INSTRUCTION: Faithfully return all lines, omitting every embedded picture.

MATERIAL:
=-=-=

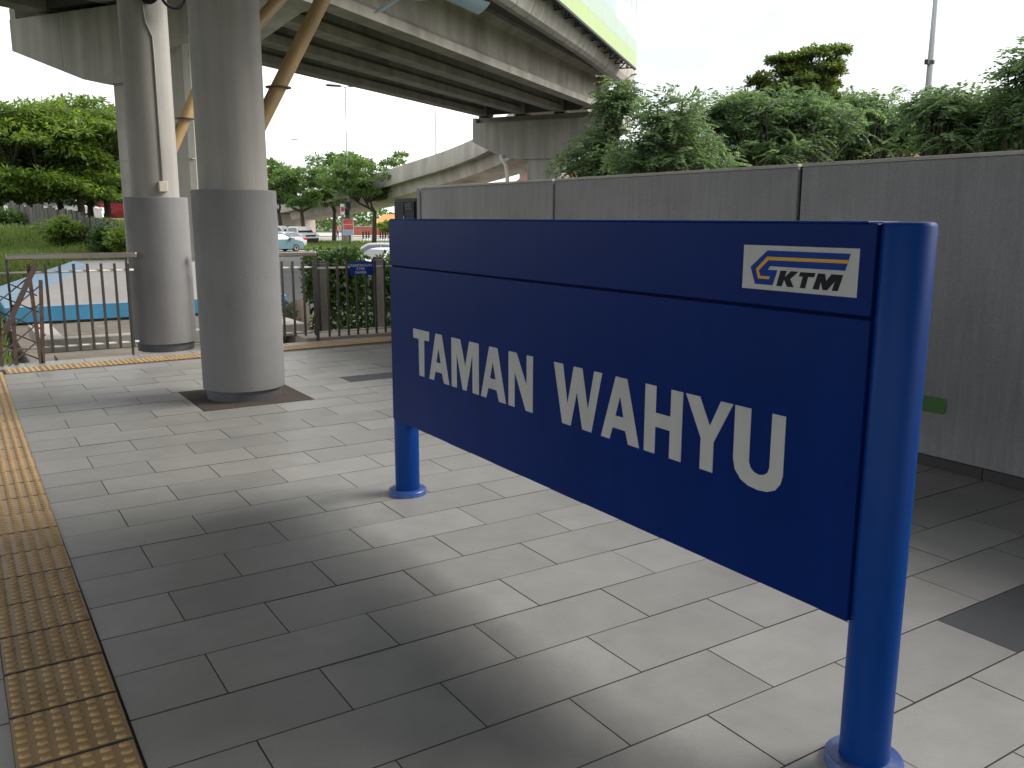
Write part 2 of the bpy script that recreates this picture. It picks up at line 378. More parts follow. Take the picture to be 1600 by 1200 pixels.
# ------------------------------------------------------------------ boundary wall on the right
wl = thing('boundary_wall', 'grey rough rendered concrete wall with vertical joints along the right of the platform', 'wall', (5.1, 4, 0))
joints = [9.93, 7.08, 4.15, 1.22, -1.71]
for a, b in zip(joints[1:], joints[:-1]):
    o = MB().box(5.0, 5.18, a+.017, b-.017, -.02, 1.845, c=.008).build('wall_panel', m_wall, wl)
    MB().box(4.992, 5.19, a+.017, b-.017, 1.846, 1.868, c=.004).build('coping', m_wtop, o)
MB().box(5.03, 5.15, -1.6, 10.02, -.02, 1.85).build('joint_backing', m_black, wl)
MB().box(5.0, 5.18, 9.955, 10.04, -.02, 1.862, c=.006).build('end_pier', m_wall, wl)
for k in range(14):
    y = 9.9 - (k+1)*.602
    MB().box(4.972, 4.999, y+.002, y+.600, -.02, .064, c=.003).build('skirting_tile', m_skirt, wl)
st = MB(); pts = []
for cx_, cy_, a0 in ((3.145, .415, 0), (2.965, .415, 90), (2.965, .345, 180), (3.145, .345, 270)):
    # corners listed anticlockwise as seen from the platform
    pts += [(cx_+.014*math.cos(R_(a0+t)), cy_+.014*math.sin(R_(a0+t))) for t in (0, 45, 90)]
st.prism(pts, lambda a, b: Vector((4.9985, a, b)), lambda a, b: Vector((4.994, a, b)))
tag(st.build('wall_sticker', m_green), 'small green rounded rectangular sticker low on the grey wall', 'sticker')
# dark cabinet beyond the wall end
cb = thing('metal_cabinet', 'dark navy metal cabinet standing at the far end of the grey wall', 'cabinet', (5.3, 10.4, 0.04))
MB().box(5.02, 5.5, 10.10, 10.72, .04, 1.74, c=.01).build('body', m_black, cb)
MB().box(5.002, 5.019, 10.12, 10.40, .10, 1.70, c=.004).build('door', M('cabinet_door', (.010, .013, .022), .5, .2, 5, spec=.15), cb)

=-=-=

CORRECT OUTPUT:
Write part 2 of the bpy script that recreates this picture. It picks up at line 378. More parts follow. Take the picture to be 1600 by 1200 pixels.
# ------------------------------------------------------------------ boundary wall on the right
wl = thing('boundary_wall', 'grey rough rendered concrete wall with vertical joints along the right of the platform', 'wall', (5.1, 4, 0))
joints = [9.93, 7.08, 4.15, 1.22, -1.71]
for a, b in zip(joints[1:], joints[:-1]):
    o = MB().box(5.0, 5.18, a+.017, b-.017, -.02, 1.845, c=.008).build('wall_panel', m_wall, wl)
    MB().box(4.992, 5.19, a+.017, b-.017, 1.846, 1.868, c=.004).build('coping', m_wtop, o)
MB().box(5.03, 5.15, -1.6, 10.02, -.02, 1.85).build('joint_backing', m_black, wl)
MB().box(5.0, 5.18, 9.955, 10.04, -.02, 1.862, c=.006).build('end_pier', m_wall, wl)
for k in range(14):
    y = 9.9 - (k+1)*.602
    MB().box(4.972, 4.999, y+.002, y+.600, -.02, .064, c=.003).build('skirting_tile', m_skirt, wl)
st = MB(); pts = []
for cx_, cy_, a0 in ((3.145, .415, 0), (2.965, .415, 90), (2.965, .345, 180), (3.145, .345, 270)):
    # corners listed anticlockwise as seen from the platform
    pts += [(cx_+.014*math.cos(R_(a0+t)), cy_+.014*math.sin(R_(a0+t))) for t in (0, 45, 90)]
st.prism(pts, lambda a, b: Vector((4.9985, a, b)), lambda a, b: Vector((4.994, a, b)))
tag(st.build('wall_sticker', m_green), 'small green rounded rectangular sticker low on the grey wall', 'sticker')
# dark cabinet beyond the wall end
cb = thing('metal_cabinet', 'dark navy metal cabinet standing at the far end of the grey wall', 'cabinet', (5.3, 10.4, 0.04))
MB().box(5.02, 5.5, 10.10, 10.72, .04, 1.74, c=.01).build('body', m_black, cb)
MB().box(5.002, 5.019, 10.12, 10.40, .10, 1.70, c=.004).build('door', M('cabinet_door', (.010, .013, .022), .5, .2, 5, spec=.15), cb)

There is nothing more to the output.